There are clear practical concerns arising from this judgment. How can an employer be sure of the date that the time limit starts to run? Does the employer have to continue paying the employee until he or she actually reads the dismissal letter? The ruling does not address the second question, as it was not raised in the case. However, the normal rule is that the employer must continue paying the employee until the contract of employment is ended. This ruling indicates that the employment is not ended in this situation until the employee has read the dismissal letter. So it may be prudent for an employer to consider allowing for a few days from the date on which the letter is sent (if sent through the post) when ending the payment of salary to the dismissed employee. Similarly in ascertaining the start of the three months time limit it would again be prudent for the employer to assume that the employment will actually end a few days after the dismissal letter is sent through the post.

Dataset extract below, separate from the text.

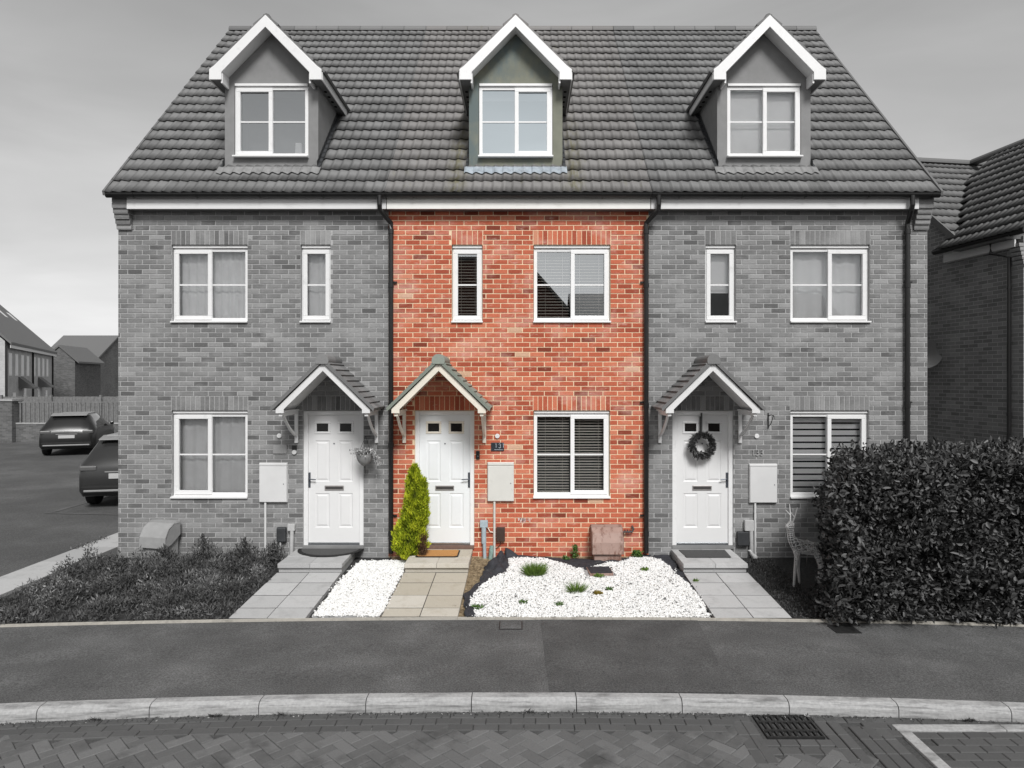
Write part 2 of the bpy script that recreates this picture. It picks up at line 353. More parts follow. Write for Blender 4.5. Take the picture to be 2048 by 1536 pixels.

Obviously one way of addressing the points raised in this case would be to hand deliver the dismissal letter to the employee. Sending the letter by Special Delivery could help, as it will require a signature on receipt, and that signature can be checked against any known copy of the employee's signature.

It is generally accepted that the best practice in dealing with dismissal is not to give the decision at the end of the disciplinary meeting. It is better for an employer to have time after the meeting to review the facts, the questions raised and the answers given by the employee, and write a carefully worded and comprehensive dismissal letter. We hope this decision of the Supreme Court does not encourage employers to reach the decision to dismiss is a rushed manner, as we take the view that such a development would be to benefit of neither employers nor employees. It may well be that the best way to avoid any problems that this case may cause is to ensure that the dismissal letter is hand delivered to the employee.